Dipankar Sarma wrote:
> On Thu, Jun 26, 2008 at 11:37:08PM +0200, Andi Kleen wrote:
>> Dipankar Sarma wrote:
>>
>>> Some workload managers already do that - they provision cpu and memory
>>> resources based on request rates and response times. Such software is
>>> in a better position to make a decision whether they can live with
>>> reduced performance due to power saving mode or not. The point I am
>>> making is the the kernel doesn't have any notion of transactional
>>> performance 
>> The kernel definitely knows about burstiness vs non burstiness at least
>> (although it currently has no long term memory for that). Does it need
>> more than that for this? Anyways if nice levels were used that is not
>> even needed, because it's ok to run niced processes slower.
>>
>> And your workload manager could just nice processes. It should probably
>> do that anyways to tell ondemand you don't need full frequency.
> 
> The current usage of this we are looking requires system-wide
> settings. That means nicing every process running on the system.
> That seems a little messy. 

Is it less messy than the letting applications negotiate
for the best policy by themselves as someone else suggested on the thread?

> Secondly, even if you nice the processes
> they are still going to be spread all over the CPU packages
> running at lower frequencies due to nice. 

My point was that this could be fixed and you could use nice
(or another per process parameter if you prefer)
as an input to load balancer decisions.

> Using nice, you can force lowering of frequency - but you can do that
> using userspace governor as well - no need to mess with process
> priorities.


> We are talking about a different optimization here - something
> that will give more benefits in powersave mode when you have large
> systems.

Yes it's a different optimization (although the over all theme -- power saving
-- is the same), but is there a real reason it cannot be driven from the
same per process heuristics instead of your ugly global sysctl?

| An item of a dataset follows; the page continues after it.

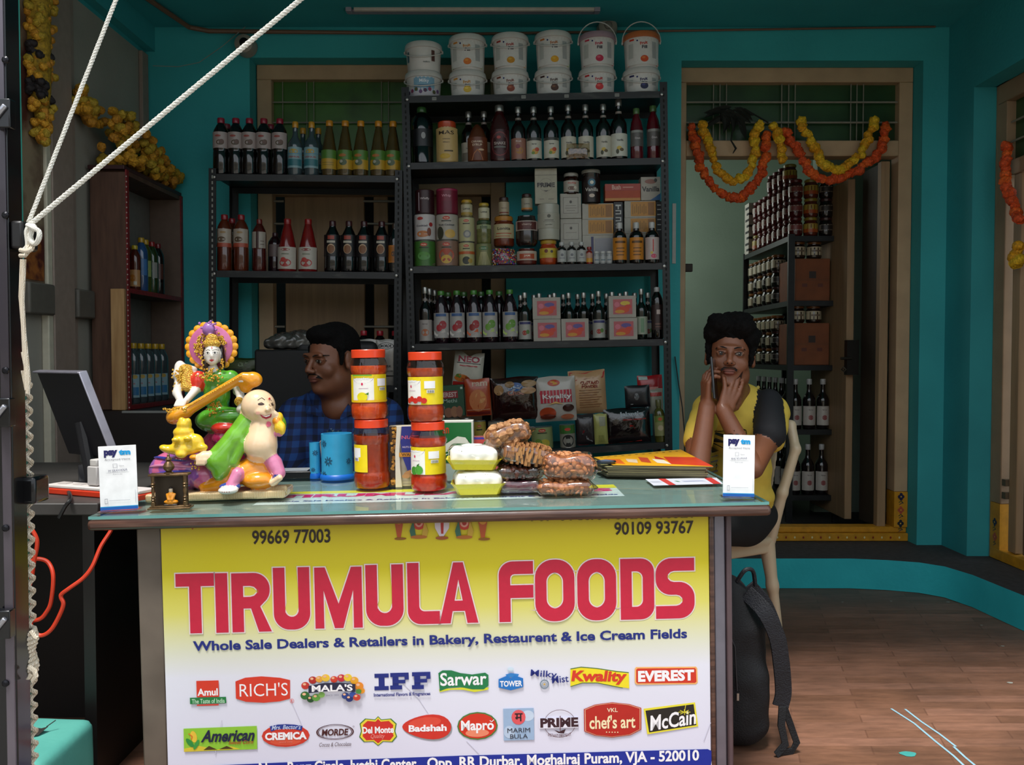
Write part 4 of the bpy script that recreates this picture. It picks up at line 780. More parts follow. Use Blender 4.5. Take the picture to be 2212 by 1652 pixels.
Kind('mayonnaise_jar', 'jar', 'jar', .192, .05, mat('#c9a86f', .35, 0, .06, 20, .3), PL('#b8431f'), [('T', 'MAS', 0, .85, 1.5, .34, '#3a2a1a'), ('T', 'Classic', 0, .66, .7, .1, '#5a4a3a'), ('T', 'Mayo', 0, .56, .6, .12, '#5a4a3a'), ('E', -.15, .15, .5, .24, '#c8a02a'), ('R', -.2, .28, .6, .32, '#4a3a1a')], '#c7a76d', (.03, .82), capr=.82).put(RR.at(1, 968, .055), 'cream coloured spread jar with orange lid and black lettering')
Kind('caramel_bottle', 'bottle', 'point', .178, .046, mat('#5c2f1a', .3, 0, .1, 20, .3), None, [('T', 'CARAMEL', 0, .8, 1.2, .2, '#d8c0a8'), ('T', 'SYRUP', 0, .66, 1, .22, '#d8c0a8'), ('P', [(-.6, 0), (.6, 0), (.3, .35), (0, .48), (-.35, .3)], '#b06a3a'), ('E', .4, .45, .3, .1, '#c8a888')], '#6a3620', (.03, .62)).put(RR.at(1, 1033, .045), 'brown pointed squeeze bottle of caramel syrup with pale lettering')
Kind('chocolate_syrup_bottle', 'bottle', 'hip', .262, .045, LQ('#3a1214'), SIL, [('E', 0, .5, .95, 1.25, '#7a2a2c'), ('E', 0, .5, .85, 1.12, '#451618'), ('T', "SHAKE", 0, .52, 1.2, .3, '#b8a8a0'), ('R', -.6, .36, .6, .42, '#6a6a64'), ('E', -.1, .72, .2, .15, '#a8322a')], '#3c1315', (.05, .55)).put(RR.at(1, 1081, .05), 'dark red chocolate syrup bottle with oval outlined label')
RB = Kind('crush_bottle', 'bottle', 'hip', .235, .03, LQ('#5a0f1c'), PL('#4a6a3a'), [('R', -1, .85, 1, 1, '#8a8a86'), ('T', 'Crush', 0, .5, .8, .3, '#c8c0c0')], '#5a5654', (.25, .56), capr=.5)
RB.put(RR.at(1, 1374, .05), 'slim red bottle with green cap and grey label, left one of the pair'); RB.put(RR.at(1, 1410, .07) @ M.Scale(1.07, 4), 'slim red bottle with green cap and grey label, right one of the pair')
bag('spice_pouch', .105, .075, .02, clear('#e8e0d0', .1, .08), label='small clear pouch of dried brown spice leaning on the syrup bottles', cat='pouch', T=RR.at(1, 1248, .015, 0, 0), seed=2); POU = bpy.data.objects['spice_pouch']
sdf([('b', 0, (0, .0, .03), (.045, .006, .024), {'rd': .006, 'wr': (.002, 160)})], .003, [spots('#4f3a22', '#8a6a42', 120, .4, .6, .8)], 'spice', POU, kind='stuff')
# second shelf: tins, jars, cartons -------------------------------------------
def can(pxw, hpx, body, lab, base, name='food_can', cat='can', **k): return Kind(name, cat, 'can', hpx * QR * 1.02, pxw * QR * .51, SIL if body is None else mat(body, .3, .2), None, lab, base, (.03, .97), half=88, **k)
H = QR * 1.015
logo = [('E', 0, .86, .34, .17, '#b8321f'), ('T', 'Foods', 0, .86, .4, .12, '#f0d8b0'), ('R', -.45, .72, .45, .76, '#2a2a1a')]
def stack(px, items, dy=.055, lev=2):
    z = 0
    for K, lab in items:
        K.put(RR.at(lev, px, dy, z), lab); z += K.h + .0006
stack(919, [(can(45, 55, None, logo + [('P', [(-1.3, 0), (1.3, 0), (1.3, .14), (.8, .06), (-.2, .02), (-1.3, .16)], '#b8c8a0'), ('E', 0, .4, .6, .4, '#4f8a3a')], '#3f6e2c'), 'green food can, bottom of the leftmost tin stack'),
            (can(45, 56, None, [('E', -.35, .84, .3, .15, '#a8322a'), ('E', .7, .6, .2, .2, '#9a2222'), ('T', 'Cocktail', -.2, .55, 1.1, .16, '#2a2a3a'), ('E', -.1, .22, .6, .3, '#b8703a'), ('E', .5, .3, .2, .4, '#7a3a22')], '#bdb6b4'), 'white fruit can with red seal, middle of the leftmost tin stack'),
            (can(40, 51, '#3a1a20', [('T', 'Whiffy', .1, .62, 1.0, .3, '#b8a8a8'), ('R', -.6, .1, -.5, .9, '#b8a8b0')], '#331318', 'drink_powder_tin', 'tin'), 'dark maroon powder tin on top of the leftmost tin stack')])
stack(967, [(can(46, 55, None, logo + [('E', 0, .42, .75, .62, '#a8452a'), ('E', 0, .25, .5, .4, '#c8a03a')], '#8a6a5a'), 'red and yellow fruit can, bottom of the second tin stack'),
            (can(46, 55, None, logo + [('T', 'Fruit Cocktail', 0, .58, 1.5, .14, '#1c2a3a'), ('E', .35, .22, .5, .4, '#c8a04a'), ('E', -.6, .25, .35, .6, '#3a3a2a')], '#a8a094'), 'pale fruit cocktail can, middle of the second tin stack'),
            (can(45, 54, '#7a1c34', [('T', 'Whip', 0, .7, .9, .3, '#c88a98'), ('R', -.5, .1, .5, .5, '#6a1a2e'), ('R', -1.4, .93, 1.4, 1, '#98284a')], '#741a30', 'whip_powder_tin', 'tin'), 'magenta powder tin on top of the second tin stack')])
JL = lambda c: mat(c, .15, 0, .2, 60, .5)
stack(1009, [(can(33, 51, None, logo + [('R', -1.4, .5, 1.4, .62, '#b85a2a'), ('E', 0, .22, .5, .5, '#23281c'), ('E', .5, .2, .3, .3, '#a88a3a')], '#b0a878'), 'cream can with dark fruit print, bottom of the third stack'),
             (can(33, 53, None, logo + [('E', .1, .3, .5, .5, '#7a7a78'), ('E', .1, .3, .3, .3, '#a8a49a')], '#b0aa80'), 'cream can with grey fruit print, middle of the third stack'),
             (Kind('pickle_jar', 'jar', 'jar', 37 * H, 12.5 * QR, JL('#8a7a4a'), PL('#b8902a'), [('T', 'Lonus', 0, .6, 1.2, .4, '#2a2a22'), ('R', -1.3, 0, 1.3, .25, '#a88a3a')], '#b8ae90', (.12, .72), capr=.9), 'small cream label jar with yellow lid on top of the third stack')])
stack(1046, [(can(34, 48, '#6a6f4a', [('E', 0, .8, .6, .22, '#2f6a3f'), ('T', 'Corn', 0, .8, .6, .14, '#d8e0c8')] + [('P', [(-.8 + i * .2, 0), (-.72 + i * .2, 0), (-.3 + i * .08, .62), (-.38 + i * .08, .62)], '#b0a878') for i in range(9)], '#74764a', 'baby_corn_jar', 'jar'), 'jar with fanned pale stalks and green badge, bottom of the fourth stack'),
             (Kind('olive_jar', 'jar', 'jar', 49 * H, 16 * QR, JL('#6a6a3a'), PL('#2f4a30'), [('R', -1.3, .0, 1.3, 1, '#8f9a70'), ('T', 'olives', 0, .5, 1, .5, '#2a3a22')], '#8f9a70', (.62, .8), capr=.95), 'olive jar with green lid, middle of the fourth stack'),
             (Kind('pickle_jar', 'jar', 'jar', 37 * H, 12 * QR, JL('#7a6a3a'), PL('#b89a30'), [('T', 'Lonus', 0, .6, 1.2, .4, '#2a2a22')], '#bdb79a', (.12, .72), capr=.9), 'small cream label jar with yellow lid on top of the fourth stack')])
def candy(th, h, r):
    rn = random.Random(5); cs = [mat(c, .3) for c in ('#c8243a', '#2a8a4a', '#d8b82a', '#2a5ac0', '#d84a8a', '#e0e0d8', '#d8701c')]; g = G()
    for i in range(230): a = rn.uniform(math.pi, 2 * math.pi); z = rn.uniform(.004, h * .86); rr = r * (.99 - .0 * rn.random()) * (1 if z < h * .7 else .9); g.ball((rr * math.cos(a), rr * math.sin(a), z), .0032, rn.choice(cs), 5)
    g.out('candy', th, kind='stuff')
stack(1089, [(Kind('candy_jar', 'jar', 'squat', 42 * H, 26 * QR, JL('#6a3a4a'), None, extra=candy), 'squat jar of multicoloured candy balls at the bottom of the fifth stack'),
             (Kind('sauce_jar', 'jar', 'jar', 64 * H, 22.5 * QR, JL('#6a2a14'), PL('#b0762a'), [('T', 'Lonita', 0, .68, 1.3, .28, '#2a1c12'), ('R', -.8, .3, .8, .36, '#a8482a'), ('R', -.9, .12, .6, .16, '#a8482a')], '#b3a67e', (.25, .72), capr=.88), 'big red brown jar with cream label and orange lid above the candy jar'),
             (Kind('spice_bottle', 'bottle', 'jar', 41 * H, 11.5 * QR, JL('#5a4a3a'), PL('#3a2622'), [('T', 'Spice', 0, .5, 1, .2, '#4a2a2a'), ('R', -1, .1, 1, .2, '#7a3a2a')], '#a8987c', (.08, .74), capr=.86), 'small spice bottle with dark lid on top of the fifth stack')], .065)
stack(1138, [(Kind('fruit_jar', 'jar', 'squat', 42 * H, 22 * QR, JL('#5a1c14'), None, [('R', -.8, .15, .8, .7, '#a84a2a'), ('T', 'JAM', 0, .45, .6, .24, '#d8c0a8')], '#b8a898', (.25, .72)), 'squat red jar with orange and white label at the bottom of the sixth stack'),
             (Kind('cherry_jar', 'jar', 'squat', 74 * H, 24 * QR, JL('#2a1c18'), None, [('R', -1, .1, 1, .9, '#4a1a18'), ('R', -.7, .2, .7, .8, '#5a2a24'), ('T', 'cherry', 0, .6, .9, .2, '#c8b0a0')], '#a89a90', (.42, .70)), 'wide dark jar with maroon label in the middle of the sixth stack'),
             (Kind('spice_bottle', 'bottle', 'jar', 37 * H, 12 * QR, JL('#4a4234'), PL('#3a1c1a'), [('T', 'Lonus', 0, .5, 1, .24, '#2a2a2a'), ('R', -1.3, 0, 1.3, .14, '#b8762a')], '#9c9480', (.08, .74), capr=.86), 'small spice bottle with dark lid on top of the sixth stack')], .06)
stack(1185, [(Kind('jam_jar', 'jar', 'squat', 54 * H, 20 * QR, JL('#a8421c'), PL('#b08c2a'), [('R', -.9, .3, .9, .7, '#b8a02a'), ('E', -.3, .7, .2, .2, '#6a2a1a'), ('E', .3, .65, .15, .15, '#3a2a2a')], '#c0a83a', (.28, .66), capr=.86), 'orange jam jar with yellow label and yellow lid under the white tub'),
             (Kind('white_tub', 'tub', 'tub', 76 * H, 24.5 * QR, PL('#aaa89a'), None, [('E', 0, .8, .16, .15, '#4a4a3a'), ('R', -.4, .5, .4, .54, '#5a5a50'), ('R', -.5, .4, .5, .43, '#7a7a70'), ('T', 'powder', 0, .2, .6, .1, '#4a4a40')], '#a5a192', (.32, .72)), 'ribbed off-white plastic tub standing under the yeast carton')], .062)
z0 = 54 * H + 76 * H + .0018
wC = 48 * QR; hC = 75 * H; cw = mat('#a6a08d', .5)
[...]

>>>>> In a small-scale datacenters, peak and off-peak hour settings can be
>>>>> potentially done through simple cron jobs.  
>>>> Is there any real drawback from only controlling it through nice levels?
>>> In a system with more than a couple of sockets, it is more beneficial
>>> (power-wise) to pack all work in to a small number of processors
>>> and let the other processors go to very low power sleep. Compared 
>>> to running tasks slowly and spreading them all over the processors.
>> You answered a different question?
> 
> The point is that grouping tasks into small number of sockets is
> more effective than nicing which may still spread the tasks all
> over the sockets. 

Sorry you completely misunderstood me. I know the principle
behind the socket grouping.  And yes it's a different mechanism
from cpu frequency scaling.

My point was just that the heuristics
used by one power saving mechanism (ondemand) could be used
for the other too (socket grouping) -- and it would be certainly
a far saner interface than a global sysctl!.